Sunday, April 3, 2011

Wood splitting, safety equipment and useful products

The wind was chill, not a welcome fresh chill, but a sharp painful chill that made your nose drip and the skin to crack over after the moisture dried.
William didn’t mind that much it was better than the monotonous life in the cabin, kids arguing, wife cooking beans and whatever bird that was the oldest boy shot with the Gammo air rifle, even the dog and the freak’n cats were inside.
Splitting wood was necessary the main cooking was with wood on the rocket stove or the main heating stove in the cabin, it had reached down to negative 34 last night and it wouldn’t get over 15 today even with the blinding sun.
He let out a grunt with the axe and the smooth arc was interrupted by a loud ping and then the sick thunk of blade into leather and flesh.
The scream was blood curdling and the pain almost made him pass out over into the snow drift, the blood was already making a pool near his ankle and when he looked down he could see the blood spurting into the snow in short squirts like a toy water-gun. He had automatically pulled the axe out of the wound but something moved in his ankle when he did, he could see his dog and youngest girl running to him before he blacked out...

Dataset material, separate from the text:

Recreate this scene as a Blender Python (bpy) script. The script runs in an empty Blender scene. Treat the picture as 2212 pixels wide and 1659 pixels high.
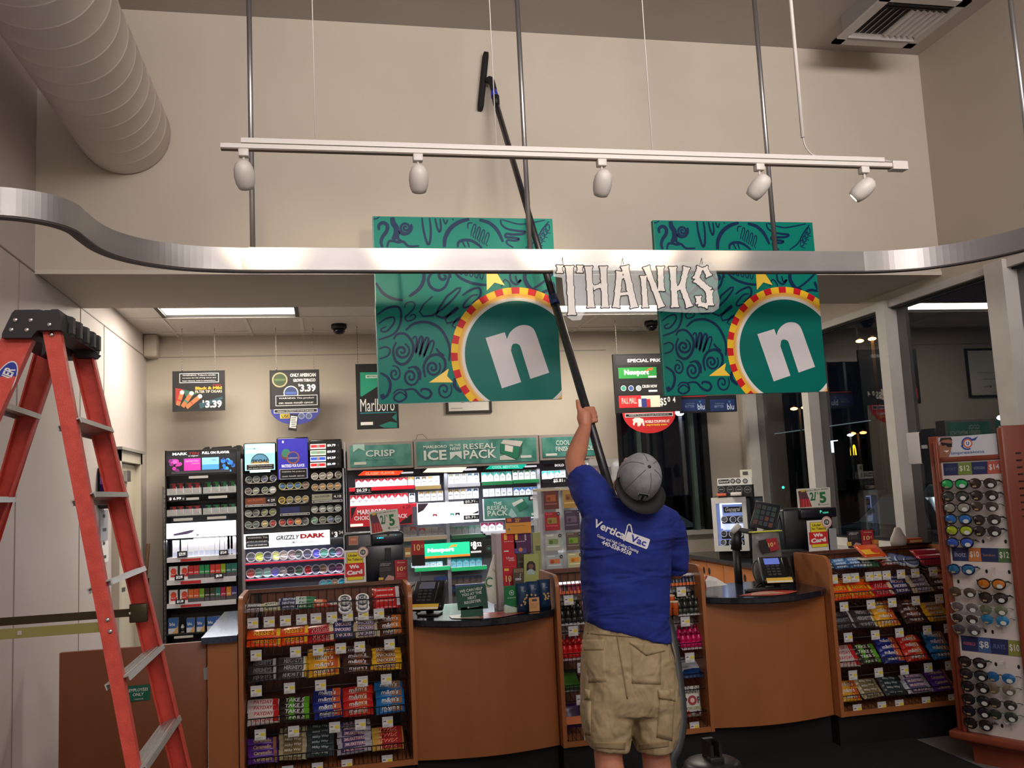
import bpy, bmesh, math, random
from mathutils import Matrix, Vector
from mathutils.bvhtree import BVHTree
random.seed(4)
S = bpy.context.scene
C = S.collection
pi, sin, cos, rad = math.pi, math.sin, math.cos, math.radians

# ------------------------------------------------------------ camera
IW, IH, FPX = 2212, 1659, 1936.2
YAW, PITCH, ROLL = 0.20776942, 0.11480184, -0.0485877
CAM = Vector((0, 0, 1.6))
fw = Vector((sin(YAW)*cos(PITCH), cos(YAW)*cos(PITCH), sin(PITCH)))
rt = Vector((cos(YAW), -sin(YAW), 0)); up = rt.cross(fw)
R_ = cos(ROLL)*rt + sin(ROLL)*up
U_ = -sin(ROLL)*rt + cos(ROLL)*up
cam = bpy.data.cameras.new('camera'); camo = bpy.data.objects.new('camera', cam); C.objects.link(camo)
M3 = Matrix((R_, U_, -fw)).transposed()
camo.matrix_world = Matrix.Translation(CAM) @ M3.to_4x4()
cam.sensor_width = 36; cam.lens = 36*FPX/IW; cam.clip_start = 0.05; cam.clip_end = 300
S.camera = camo
S.view_settings.view_transform = 'Standard'; S.view_settings.look = 'None'
S.view_settings.gamma = 1; S.view_settings.use_curve_mapping = False
S.view_settings.exposure = 0.0

def at(px, py, Y=None, Z=None, X=None):
    "point where the sight line of a photo pixel meets a plane"
    d = R_*((px-IW/2)/FPX) + U_*((IH/2-py)/FPX) + fw
    t = (Y-CAM.y)/d.y if Y is not None else (Z-CAM.z)/d.z if Z is not None else (X-CAM.x)/d.x
    return CAM + d*t

# room measures
XL, XR, Y1, Y2, YB, H1, HR, HC = -1.472, 3.928, 5.0, 7.99, -5.0, 2.842, 3.02, 4.33

# ------------------------------------------------------------ world and lights
w = bpy.data.worlds.new('night'); S.world = w; w.use_nodes = True
w.node_tree.nodes['Background'].inputs[0].default_value = (0.004, 0.005, 0.008, 1)
w.node_tree.nodes['Background'].inputs[1].default_value = 0.6

def area(name, loc, size, sizey, power, col, rot=(0, 0, 0)):
    l = bpy.data.lights.new(name, 'AREA'); l.shape = 'RECTANGLE'; l.size = size; l.size_y = sizey
    l.energy = power; l.color = col
    o = bpy.data.objects.new(name, l); o.location = loc; o.rotation_euler = rot; C.objects.link(o); return o
# ceiling lamps of the sales floor behind the camera, and unseen fill lights added to brighten the upper walls
area('store_lamp', (1.6, 0.6, 4.2), 2.4, 1.2, 70, (1, .92, .90))
area('store_lamp', (1.0, -2.6, 4.2), 3.2, 1.6, 180, (1, .92, .90))
for x_, p_ in ((-.3, 25), (2.4, 34)):
    w_ = area('upper_wall_fill', (x_, -1.6, 3.7), 2.2, .8, p_, (1, .92, .88), (rad(96), 0, 0)); w_.data.spread = rad(66)

# ------------------------------------------------------------ materials
def lin(c):
    c /= 255.0
    return c/12.92 if c <= .04045 else ((c+.055)/1.055)**2.4
_mc = {}
def mat(r, g=None, b=None, rough=.6, metal=0, emit=0, alpha=1, coat=0, spec=.5):
    if g is None: r, g, b = r
    k = (r, g, b, rough, metal, emit, alpha, coat, spec)
    if k in _mc: return _mc[k]
    m = bpy.data.materials.new('paint_%d_%d_%d' % (r, g, b)); m.use_nodes = True
    p = m.node_tree.nodes['Principled BSDF']; c = (lin(r), lin(g), lin(b), 1)
    p.inputs['Base Color'].default_value = c; p.inputs['Roughness'].default_value = rough
    p.inputs['Metallic'].default_value = metal; p.inputs['Alpha'].default_value = alpha
    p.inputs['Coat Weight'].default_value = coat; p.inputs['Specular IOR Level'].default_value = spec
    if emit:
        p.inputs['Emission Color'].default_value = c; p.inputs['Emission Strength'].default_value = emit
    _mc[k] = m
    return m
def noisy(name, c1, c2, scale=4, rough=.7, stretch=(1, 1, 1), bump=0, bscale=60, metal=0, detail=4, rough2=None):
    m = bpy.data.materials.new(name); m.use_nodes = True; nt = m.node_tree; N = nt.nodes; L = nt.links
    p = N['Principled BSDF']; tc = N.new('ShaderNodeTexCoord'); mp = N.new('ShaderNodeMapping')
    mp.inputs['Scale'].default_value = stretch; L.new(tc.outputs['Object'], mp.inputs[0])
    n = N.new('ShaderNodeTexNoise'); n.inputs['Scale'].default_value = scale; n.inputs['Detail'].default_value = detail
    L.new(mp.outputs[0], n.inputs['Vector'])
    r = N.new('ShaderNodeValToRGB'); r.color_ramp.elements[0].position = .35; r.color_ramp.elements[1].position = .65
    r.color_ramp.elements[0].color = (*[lin(v) for v in c1], 1); r.color_ramp.elements[1].color = (*[lin(v) for v in c2], 1)
    L.new(n.outputs['Fac'], r.inputs[0]); L.new(r.outputs[0], p.inputs['Base Color'])
    p.inputs['Roughness'].default_value = rough; p.inputs['Metallic'].default_value = metal
    if bump:
        n2 = N.new('ShaderNodeTexNoise'); n2.inputs['Scale'].default_value = bscale; L.new(tc.outputs['Object'], n2.inputs['Vector'])
        bp = N.new('ShaderNodeBump'); bp.inputs['Strength'].default_value = bump; bp.inputs['Distance'].default_value = .01
        L.new(n2.outputs['Fac'], bp.inputs['Height']); L.new(bp.outputs[0], p.inputs['Normal'])
    return m
WHITE = mat(230, 228, 222); BLACK = mat(16, 16, 18, rough=.5); DGREY = mat(45, 46, 50)
STEEL = mat(170, 170, 172, rough=.35, metal=.9); CHROME = mat(210, 210, 210, rough=.15, metal=1)
wallm = noisy('painted_wall', (190, 180, 166), (197, 187, 173), 1.2, .85, bump=.12, bscale=220)
ceilm = noisy('painted_ceiling', (178, 168, 162), (184, 174, 168), 1.5, .9, bump=.2, bscale=160)
frpm = noisy('wall_panel', (200, 190, 186), (206, 196, 192), 1.5, .6, bump=.08, bscale=160)
wood = noisy('maple_laminate', (156, 95, 52), (167, 104, 59), 5, .4, (1, 1, .12))
woodd = noisy('shaded_laminate', (98, 58, 40), (108, 66, 46), 6, .42, (1, 1, .2))  # rack backs: darker copy of the gate wood, shade put into the colour
woodg = noisy('brown_gate_laminate', (124, 70, 42), (134, 78, 48), 5, .4, (1, 1, .12))
woodr = noisy('red_cherry_wood', (116, 54, 36), (134, 66, 44), 7, .35, (1, 1, .15))
topm = noisy('black_laminate', (24, 28, 36), (34, 39, 48), 60, .16)
matm = noisy('black_mat', (13, 13, 15), (20, 20, 22), 90, .95, bump=.3, bscale=200)
alu = noisy('brushed_aluminium', (142, 139, 138), (150, 147, 146), 3, .36, (1, 1, 4), metal=.45)
wirem = mat(20, 20, 22, rough=.4)
glassm = bpy.data.materials.new('clear_glass'); glassm.use_nodes = True
p_ = glassm.node_tree.nodes['Principled BSDF']
p_.inputs['Transmission Weight'].default_value = 1; p_.inputs['Roughness'].default_value = 0; p_.inputs['IOR'].default_value = 1.45
acryl = mat(215, 222, 222, rough=.15, alpha=.22)
clearp = mat(225, 228, 230, rough=.12, alpha=.3)

# ------------------------------------------------------------ mesh builder
_tx = {}
def text_mesh(s, bold, shear):
    k = (s, bold, shear)
    if k not in _tx:
        cu = bpy.data.curves.new('lettering', 'FONT'); cu.body = s; cu.size = 1; cu.resolution_u = 2
        cu.offset = bold; cu.shear = shear; cu.fill_mode = 'BOTH'
        o = bpy.data.objects.new('lettering', cu); me = bpy.data.meshes.new_from_object(o)
        v = [(a.co.x, a.co.y) for a in me.vertices]; f = [tuple(q.vertices) for q in me.polygons]
        bpy.data.objects.remove(o); bpy.data.curves.remove(cu); bpy.data.meshes.remove(me)
        if not v: v = [(0, 0)]
        x0 = min(a[0] for a in v); x1 = max(a[0] for a in v); y0 = min(a[1] for a in v); y1 = max(a[1] for a in v)
        _tx[k] = (v, f, x0, x1, y0, y1)
    return _tx[k]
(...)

I am not trying to sell any device, only offer the suggestion as a possible safety device for any who split wood for cooking or heating. Imagine if you were watching one of your children or wife have this accident.

The hydraulic manual log splitters are simple, use no fuel and are far safer than an axe or a maul.

The above story is very similar to what happened to me years ago as a youngster splitting wood, only in my case a hickory wood handle on the axe actually broke on the small log I was aiming for and the broken shaft actually ended up in my boot top. I was lucky it was not the blade and I have always dreaded splitting wood from that day, when the manual splitters started showing up in the mail order catalogs I had an answer to keep from an event like the above.

It is slow, but you only have to hurt yourself once to understand how valuable this tool could be, I prefer the manual hydraulic models.